# TASK DESCRIPTION
Please quote every line word for word.

# INFORMATION PROVIDED

###

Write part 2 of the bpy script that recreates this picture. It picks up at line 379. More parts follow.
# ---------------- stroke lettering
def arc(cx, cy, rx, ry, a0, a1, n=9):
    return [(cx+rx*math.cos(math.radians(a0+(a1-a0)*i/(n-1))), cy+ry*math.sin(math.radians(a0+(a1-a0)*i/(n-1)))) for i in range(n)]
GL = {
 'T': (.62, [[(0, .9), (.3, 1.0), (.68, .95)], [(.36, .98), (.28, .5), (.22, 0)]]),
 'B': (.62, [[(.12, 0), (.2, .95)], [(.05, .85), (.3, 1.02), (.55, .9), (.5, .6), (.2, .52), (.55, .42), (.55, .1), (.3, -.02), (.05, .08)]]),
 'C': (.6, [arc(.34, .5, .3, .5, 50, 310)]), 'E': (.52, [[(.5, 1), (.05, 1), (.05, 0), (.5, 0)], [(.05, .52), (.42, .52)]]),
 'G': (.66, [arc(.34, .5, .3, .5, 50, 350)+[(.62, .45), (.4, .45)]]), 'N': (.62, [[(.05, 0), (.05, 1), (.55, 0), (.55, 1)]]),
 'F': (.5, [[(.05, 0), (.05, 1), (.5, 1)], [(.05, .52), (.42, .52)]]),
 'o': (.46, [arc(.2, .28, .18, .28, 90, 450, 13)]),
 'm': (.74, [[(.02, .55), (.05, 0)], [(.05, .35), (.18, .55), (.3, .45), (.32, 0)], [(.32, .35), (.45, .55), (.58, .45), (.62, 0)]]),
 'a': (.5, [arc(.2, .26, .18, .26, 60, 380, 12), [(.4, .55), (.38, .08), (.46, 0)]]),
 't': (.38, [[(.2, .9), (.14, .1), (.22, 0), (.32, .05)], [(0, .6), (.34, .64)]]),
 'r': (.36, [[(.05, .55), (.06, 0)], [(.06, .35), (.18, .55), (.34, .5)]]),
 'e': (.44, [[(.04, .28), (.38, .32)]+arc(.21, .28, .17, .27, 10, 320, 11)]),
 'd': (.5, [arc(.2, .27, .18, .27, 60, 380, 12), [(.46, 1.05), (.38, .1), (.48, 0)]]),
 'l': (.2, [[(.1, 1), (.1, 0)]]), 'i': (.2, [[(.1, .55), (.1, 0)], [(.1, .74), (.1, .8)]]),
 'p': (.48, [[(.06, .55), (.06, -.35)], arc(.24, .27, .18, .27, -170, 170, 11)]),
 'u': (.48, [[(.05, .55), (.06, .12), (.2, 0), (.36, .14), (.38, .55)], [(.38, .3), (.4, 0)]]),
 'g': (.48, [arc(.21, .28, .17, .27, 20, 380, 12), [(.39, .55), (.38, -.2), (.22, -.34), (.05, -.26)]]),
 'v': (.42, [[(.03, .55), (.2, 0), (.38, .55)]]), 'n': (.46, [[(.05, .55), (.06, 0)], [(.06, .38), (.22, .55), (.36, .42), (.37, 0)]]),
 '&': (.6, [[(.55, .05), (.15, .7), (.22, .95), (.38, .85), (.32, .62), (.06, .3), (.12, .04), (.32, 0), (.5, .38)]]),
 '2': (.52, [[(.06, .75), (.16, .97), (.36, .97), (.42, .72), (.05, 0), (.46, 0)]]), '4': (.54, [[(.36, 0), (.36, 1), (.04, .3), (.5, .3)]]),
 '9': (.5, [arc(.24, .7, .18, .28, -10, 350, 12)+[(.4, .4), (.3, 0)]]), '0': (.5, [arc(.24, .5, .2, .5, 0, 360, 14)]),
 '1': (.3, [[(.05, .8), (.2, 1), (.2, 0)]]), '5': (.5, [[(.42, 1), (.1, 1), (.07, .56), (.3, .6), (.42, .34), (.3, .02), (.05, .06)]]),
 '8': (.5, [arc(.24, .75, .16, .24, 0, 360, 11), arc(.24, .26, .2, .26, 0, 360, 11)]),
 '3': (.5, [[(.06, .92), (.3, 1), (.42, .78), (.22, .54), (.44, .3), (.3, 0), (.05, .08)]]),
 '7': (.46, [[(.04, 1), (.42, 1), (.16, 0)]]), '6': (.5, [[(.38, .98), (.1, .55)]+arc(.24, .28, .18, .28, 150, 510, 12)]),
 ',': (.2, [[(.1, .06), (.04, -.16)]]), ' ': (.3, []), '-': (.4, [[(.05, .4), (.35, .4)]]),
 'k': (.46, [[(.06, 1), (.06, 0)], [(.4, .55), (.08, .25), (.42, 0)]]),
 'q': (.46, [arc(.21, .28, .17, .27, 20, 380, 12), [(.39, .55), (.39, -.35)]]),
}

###

# SOLVED EXERCISE
Write part 2 of the bpy script that recreates this picture. It picks up at line 379. More parts follow.
# ---------------- stroke lettering
def arc(cx, cy, rx, ry, a0, a1, n=9):
    return [(cx+rx*math.cos(math.radians(a0+(a1-a0)*i/(n-1))), cy+ry*math.sin(math.radians(a0+(a1-a0)*i/(n-1)))) for i in range(n)]
GL = {
 'T': (.62, [[(0, .9), (.3, 1.0), (.68, .95)], [(.36, .98), (.28, .5), (.22, 0)]]),
 'B': (.62, [[(.12, 0), (.2, .95)], [(.05, .85), (.3, 1.02), (.55, .9), (.5, .6), (.2, .52), (.55, .42), (.55, .1), (.3, -.02), (.05, .08)]]),
 'C': (.6, [arc(.34, .5, .3, .5, 50, 310)]), 'E': (.52, [[(.5, 1), (.05, 1), (.05, 0), (.5, 0)], [(.05, .52), (.42, .52)]]),
 'G': (.66, [arc(.34, .5, .3, .5, 50, 350)+[(.62, .45), (.4, .45)]]), 'N': (.62, [[(.05, 0), (.05, 1), (.55, 0), (.55, 1)]]),
 'F': (.5, [[(.05, 0), (.05, 1), (.5, 1)], [(.05, .52), (.42, .52)]]),
 'o': (.46, [arc(.2, .28, .18, .28, 90, 450, 13)]),
 'm': (.74, [[(.02, .55), (.05, 0)], [(.05, .35), (.18, .55), (.3, .45), (.32, 0)], [(.32, .35), (.45, .55), (.58, .45), (.62, 0)]]),
 'a': (.5, [arc(.2, .26, .18, .26, 60, 380, 12), [(.4, .55), (.38, .08), (.46, 0)]]),
 't': (.38, [[(.2, .9), (.14, .1), (.22, 0), (.32, .05)], [(0, .6), (.34, .64)]]),
 'r': (.36, [[(.05, .55), (.06, 0)], [(.06, .35), (.18, .55), (.34, .5)]]),
 'e': (.44, [[(.04, .28), (.38, .32)]+arc(.21, .28, .17, .27, 10, 320, 11)]),
 'd': (.5, [arc(.2, .27, .18, .27, 60, 380, 12), [(.46, 1.05), (.38, .1), (.48, 0)]]),
 'l': (.2, [[(.1, 1), (.1, 0)]]), 'i': (.2, [[(.1, .55), (.1, 0)], [(.1, .74), (.1, .8)]]),
 'p': (.48, [[(.06, .55), (.06, -.35)], arc(.24, .27, .18, .27, -170, 170, 11)]),
 'u': (.48, [[(.05, .55), (.06, .12), (.2, 0), (.36, .14), (.38, .55)], [(.38, .3), (.4, 0)]]),
 'g': (.48, [arc(.21, .28, .17, .27, 20, 380, 12), [(.39, .55), (.38, -.2), (.22, -.34), (.05, -.26)]]),
 'v': (.42, [[(.03, .55), (.2, 0), (.38, .55)]]), 'n': (.46, [[(.05, .55), (.06, 0)], [(.06, .38), (.22, .55), (.36, .42), (.37, 0)]]),
 '&': (.6, [[(.55, .05), (.15, .7), (.22, .95), (.38, .85), (.32, .62), (.06, .3), (.12, .04), (.32, 0), (.5, .38)]]),
 '2': (.52, [[(.06, .75), (.16, .97), (.36, .97), (.42, .72), (.05, 0), (.46, 0)]]), '4': (.54, [[(.36, 0), (.36, 1), (.04, .3), (.5, .3)]]),
 '9': (.5, [arc(.24, .7, .18, .28, -10, 350, 12)+[(.4, .4), (.3, 0)]]), '0': (.5, [arc(.24, .5, .2, .5, 0, 360, 14)]),
 '1': (.3, [[(.05, .8), (.2, 1), (.2, 0)]]), '5': (.5, [[(.42, 1), (.1, 1), (.07, .56), (.3, .6), (.42, .34), (.3, .02), (.05, .06)]]),
 '8': (.5, [arc(.24, .75, .16, .24, 0, 360, 11), arc(.24, .26, .2, .26, 0, 360, 11)]),
 '3': (.5, [[(.06, .92), (.3, 1), (.42, .78), (.22, .54), (.44, .3), (.3, 0), (.05, .08)]]),
 '7': (.46, [[(.04, 1), (.42, 1), (.16, 0)]]), '6': (.5, [[(.38, .98), (.1, .55)]+arc(.24, .28, .18, .28, 150, 510, 12)]),
 ',': (.2, [[(.1, .06), (.04, -.16)]]), ' ': (.3, []), '-': (.4, [[(.05, .4), (.35, .4)]]),
 'k': (.46, [[(.06, 1), (.06, 0)], [(.4, .55), (.08, .25), (.42, 0)]]),
 'q': (.46, [arc(.21, .28, .17, .27, 20, 380, 12), [(.39, .55), (.39, -.35)]]),
}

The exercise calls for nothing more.